**Data block:**
----------------------------------------
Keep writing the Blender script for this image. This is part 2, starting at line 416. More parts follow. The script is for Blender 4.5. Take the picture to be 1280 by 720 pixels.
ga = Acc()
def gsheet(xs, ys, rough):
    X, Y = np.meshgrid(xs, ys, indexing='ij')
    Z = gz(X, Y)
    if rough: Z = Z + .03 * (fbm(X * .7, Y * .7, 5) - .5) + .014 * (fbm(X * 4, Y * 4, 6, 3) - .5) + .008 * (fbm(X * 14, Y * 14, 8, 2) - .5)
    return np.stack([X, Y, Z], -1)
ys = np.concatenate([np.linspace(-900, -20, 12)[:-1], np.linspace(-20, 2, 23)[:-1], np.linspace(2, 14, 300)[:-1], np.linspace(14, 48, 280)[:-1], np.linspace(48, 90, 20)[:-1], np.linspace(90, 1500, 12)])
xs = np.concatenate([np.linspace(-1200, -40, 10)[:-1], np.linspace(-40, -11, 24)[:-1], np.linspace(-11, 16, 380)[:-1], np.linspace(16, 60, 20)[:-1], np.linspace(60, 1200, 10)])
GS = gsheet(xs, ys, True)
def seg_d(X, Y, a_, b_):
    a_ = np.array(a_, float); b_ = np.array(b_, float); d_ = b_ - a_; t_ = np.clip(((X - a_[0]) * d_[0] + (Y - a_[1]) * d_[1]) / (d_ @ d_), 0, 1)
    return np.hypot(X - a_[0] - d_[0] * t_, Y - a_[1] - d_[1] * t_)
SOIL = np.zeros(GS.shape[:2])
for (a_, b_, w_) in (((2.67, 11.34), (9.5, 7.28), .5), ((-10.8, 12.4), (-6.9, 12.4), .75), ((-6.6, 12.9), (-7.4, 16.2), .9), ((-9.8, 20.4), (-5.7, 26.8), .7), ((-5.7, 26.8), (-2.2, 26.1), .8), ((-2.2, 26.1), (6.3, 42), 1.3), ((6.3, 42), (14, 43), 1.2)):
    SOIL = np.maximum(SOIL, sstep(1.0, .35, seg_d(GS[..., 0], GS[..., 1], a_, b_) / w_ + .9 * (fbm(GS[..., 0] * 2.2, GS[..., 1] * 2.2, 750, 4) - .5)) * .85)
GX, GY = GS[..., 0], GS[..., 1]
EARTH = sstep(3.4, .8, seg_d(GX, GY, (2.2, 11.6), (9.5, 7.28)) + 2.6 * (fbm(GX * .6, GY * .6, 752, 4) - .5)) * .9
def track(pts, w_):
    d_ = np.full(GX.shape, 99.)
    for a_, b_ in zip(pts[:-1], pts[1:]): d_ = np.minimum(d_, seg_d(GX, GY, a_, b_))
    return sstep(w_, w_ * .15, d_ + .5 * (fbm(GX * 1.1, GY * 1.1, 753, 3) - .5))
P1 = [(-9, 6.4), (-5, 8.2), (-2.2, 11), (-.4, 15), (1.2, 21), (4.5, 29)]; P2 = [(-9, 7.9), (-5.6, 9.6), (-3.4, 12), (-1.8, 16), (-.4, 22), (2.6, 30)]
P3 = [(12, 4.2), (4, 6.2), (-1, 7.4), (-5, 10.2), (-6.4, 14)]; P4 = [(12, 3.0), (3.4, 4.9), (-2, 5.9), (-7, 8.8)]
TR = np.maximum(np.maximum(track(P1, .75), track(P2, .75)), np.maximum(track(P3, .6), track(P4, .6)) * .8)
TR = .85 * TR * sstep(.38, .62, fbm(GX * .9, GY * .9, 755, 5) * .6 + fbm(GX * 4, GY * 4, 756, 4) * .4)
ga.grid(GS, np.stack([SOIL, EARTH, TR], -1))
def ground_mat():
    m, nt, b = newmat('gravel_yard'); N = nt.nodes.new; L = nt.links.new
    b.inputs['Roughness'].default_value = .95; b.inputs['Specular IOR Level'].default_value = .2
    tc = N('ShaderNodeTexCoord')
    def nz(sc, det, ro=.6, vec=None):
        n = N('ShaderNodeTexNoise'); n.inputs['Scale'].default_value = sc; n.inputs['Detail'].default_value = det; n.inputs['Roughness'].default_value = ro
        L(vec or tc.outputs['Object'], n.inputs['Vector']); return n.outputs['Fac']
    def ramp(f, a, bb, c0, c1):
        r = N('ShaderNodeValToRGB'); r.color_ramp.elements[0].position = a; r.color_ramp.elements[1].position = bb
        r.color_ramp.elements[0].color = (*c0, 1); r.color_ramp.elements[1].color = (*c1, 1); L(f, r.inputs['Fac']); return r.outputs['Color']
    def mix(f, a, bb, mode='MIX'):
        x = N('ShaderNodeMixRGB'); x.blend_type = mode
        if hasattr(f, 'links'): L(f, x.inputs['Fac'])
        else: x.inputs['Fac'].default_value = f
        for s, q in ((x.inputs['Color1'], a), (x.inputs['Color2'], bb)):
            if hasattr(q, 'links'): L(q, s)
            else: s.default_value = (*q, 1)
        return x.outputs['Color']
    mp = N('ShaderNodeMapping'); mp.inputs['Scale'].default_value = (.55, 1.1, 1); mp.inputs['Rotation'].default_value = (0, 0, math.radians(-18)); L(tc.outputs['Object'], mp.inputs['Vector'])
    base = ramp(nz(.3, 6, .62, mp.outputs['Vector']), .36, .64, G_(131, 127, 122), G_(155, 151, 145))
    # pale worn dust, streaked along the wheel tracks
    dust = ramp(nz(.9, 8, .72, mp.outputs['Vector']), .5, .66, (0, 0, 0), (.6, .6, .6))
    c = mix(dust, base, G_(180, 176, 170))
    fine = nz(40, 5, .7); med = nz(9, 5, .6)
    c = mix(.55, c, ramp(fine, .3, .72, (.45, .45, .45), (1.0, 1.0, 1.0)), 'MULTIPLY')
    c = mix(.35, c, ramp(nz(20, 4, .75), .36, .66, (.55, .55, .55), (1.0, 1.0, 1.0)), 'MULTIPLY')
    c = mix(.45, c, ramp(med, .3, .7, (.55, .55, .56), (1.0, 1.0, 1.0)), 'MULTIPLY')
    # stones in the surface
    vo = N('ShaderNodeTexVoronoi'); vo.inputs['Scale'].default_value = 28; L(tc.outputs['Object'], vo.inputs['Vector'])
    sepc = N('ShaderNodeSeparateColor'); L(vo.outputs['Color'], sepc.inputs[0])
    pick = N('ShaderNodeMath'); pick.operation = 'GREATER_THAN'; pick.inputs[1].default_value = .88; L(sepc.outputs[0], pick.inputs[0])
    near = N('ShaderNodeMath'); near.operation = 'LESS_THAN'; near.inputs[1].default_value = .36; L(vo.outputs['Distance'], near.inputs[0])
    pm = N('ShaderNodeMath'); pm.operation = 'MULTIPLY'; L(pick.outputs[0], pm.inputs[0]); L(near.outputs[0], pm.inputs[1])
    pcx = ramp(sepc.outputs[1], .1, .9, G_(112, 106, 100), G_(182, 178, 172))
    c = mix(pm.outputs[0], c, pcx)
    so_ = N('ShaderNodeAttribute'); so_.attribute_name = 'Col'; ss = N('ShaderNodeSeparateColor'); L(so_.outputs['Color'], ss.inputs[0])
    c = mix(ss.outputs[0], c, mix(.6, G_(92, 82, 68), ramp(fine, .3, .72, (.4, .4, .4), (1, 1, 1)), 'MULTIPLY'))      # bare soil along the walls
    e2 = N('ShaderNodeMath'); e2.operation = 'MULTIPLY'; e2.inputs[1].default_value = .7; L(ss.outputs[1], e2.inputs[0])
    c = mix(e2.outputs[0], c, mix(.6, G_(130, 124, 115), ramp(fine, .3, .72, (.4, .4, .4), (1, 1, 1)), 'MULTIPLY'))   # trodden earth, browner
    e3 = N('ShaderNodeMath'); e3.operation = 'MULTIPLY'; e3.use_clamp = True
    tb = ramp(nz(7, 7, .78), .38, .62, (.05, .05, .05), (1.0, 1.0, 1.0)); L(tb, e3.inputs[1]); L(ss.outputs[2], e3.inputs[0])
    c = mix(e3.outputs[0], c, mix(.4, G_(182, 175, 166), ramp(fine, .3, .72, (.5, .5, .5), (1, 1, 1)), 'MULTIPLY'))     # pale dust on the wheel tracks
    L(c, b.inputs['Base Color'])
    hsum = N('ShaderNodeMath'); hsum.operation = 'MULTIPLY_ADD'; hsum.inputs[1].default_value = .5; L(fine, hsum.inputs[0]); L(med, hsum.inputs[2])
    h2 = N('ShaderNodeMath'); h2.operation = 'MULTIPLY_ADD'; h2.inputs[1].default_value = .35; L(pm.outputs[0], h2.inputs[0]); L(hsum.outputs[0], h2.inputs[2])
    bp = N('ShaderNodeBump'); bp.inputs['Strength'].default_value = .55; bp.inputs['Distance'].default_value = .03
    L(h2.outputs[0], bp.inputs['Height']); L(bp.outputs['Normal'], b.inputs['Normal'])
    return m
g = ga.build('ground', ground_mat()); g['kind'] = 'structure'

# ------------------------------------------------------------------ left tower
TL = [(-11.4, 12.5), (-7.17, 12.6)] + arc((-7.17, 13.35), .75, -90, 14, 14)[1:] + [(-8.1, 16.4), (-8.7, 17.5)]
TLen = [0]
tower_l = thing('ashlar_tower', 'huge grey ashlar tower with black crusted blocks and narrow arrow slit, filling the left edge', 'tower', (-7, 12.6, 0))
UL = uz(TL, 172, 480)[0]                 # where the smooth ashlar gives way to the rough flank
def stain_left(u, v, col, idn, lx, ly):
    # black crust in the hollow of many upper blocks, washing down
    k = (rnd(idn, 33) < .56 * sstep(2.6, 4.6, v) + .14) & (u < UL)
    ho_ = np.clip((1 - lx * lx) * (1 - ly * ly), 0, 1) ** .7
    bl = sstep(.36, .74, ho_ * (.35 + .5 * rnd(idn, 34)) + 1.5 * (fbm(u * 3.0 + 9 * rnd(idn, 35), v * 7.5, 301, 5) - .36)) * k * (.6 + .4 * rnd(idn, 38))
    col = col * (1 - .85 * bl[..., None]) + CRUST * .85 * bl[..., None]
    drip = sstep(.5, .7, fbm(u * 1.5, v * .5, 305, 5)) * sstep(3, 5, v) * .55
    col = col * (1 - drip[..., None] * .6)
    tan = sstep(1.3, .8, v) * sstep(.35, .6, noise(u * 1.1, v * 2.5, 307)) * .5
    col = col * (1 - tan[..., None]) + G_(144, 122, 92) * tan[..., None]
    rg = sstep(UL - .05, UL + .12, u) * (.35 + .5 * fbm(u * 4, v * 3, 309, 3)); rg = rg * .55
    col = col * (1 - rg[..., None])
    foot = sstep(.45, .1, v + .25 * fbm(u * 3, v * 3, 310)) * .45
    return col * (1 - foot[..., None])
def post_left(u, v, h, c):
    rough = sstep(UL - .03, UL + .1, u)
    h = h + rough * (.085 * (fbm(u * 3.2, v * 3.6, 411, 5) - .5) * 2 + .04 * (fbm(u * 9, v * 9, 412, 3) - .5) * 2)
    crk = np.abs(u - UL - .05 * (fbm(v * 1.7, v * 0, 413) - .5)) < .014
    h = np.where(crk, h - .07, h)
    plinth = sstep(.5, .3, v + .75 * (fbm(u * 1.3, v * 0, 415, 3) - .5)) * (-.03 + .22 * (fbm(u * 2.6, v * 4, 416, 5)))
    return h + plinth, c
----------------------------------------
Repeat word for word every line from the one that holds "col = col * (1 - rg[..., None])" to the end. Both ends count.

    col = col * (1 - rg[..., None])
    foot = sstep(.45, .1, v + .25 * fbm(u * 3, v * 3, 310)) * .45
    return col * (1 - foot[..., None])
def post_left(u, v, h, c):
    rough = sstep(UL - .03, UL + .1, u)
    h = h + rough * (.085 * (fbm(u * 3.2, v * 3.6, 411, 5) - .5) * 2 + .04 * (fbm(u * 9, v * 9, 412, 3) - .5) * 2)
    crk = np.abs(u - UL - .05 * (fbm(v * 1.7, v * 0, 413) - .5)) < .014
    h = np.where(crk, h - .07, h)
    plinth = sstep(.5, .3, v + .75 * (fbm(u * 1.3, v * 0, 415, 3) - .5)) * (-.03 + .22 * (fbm(u * 2.6, v * 4, 416, 5)))
    return h + plinth, c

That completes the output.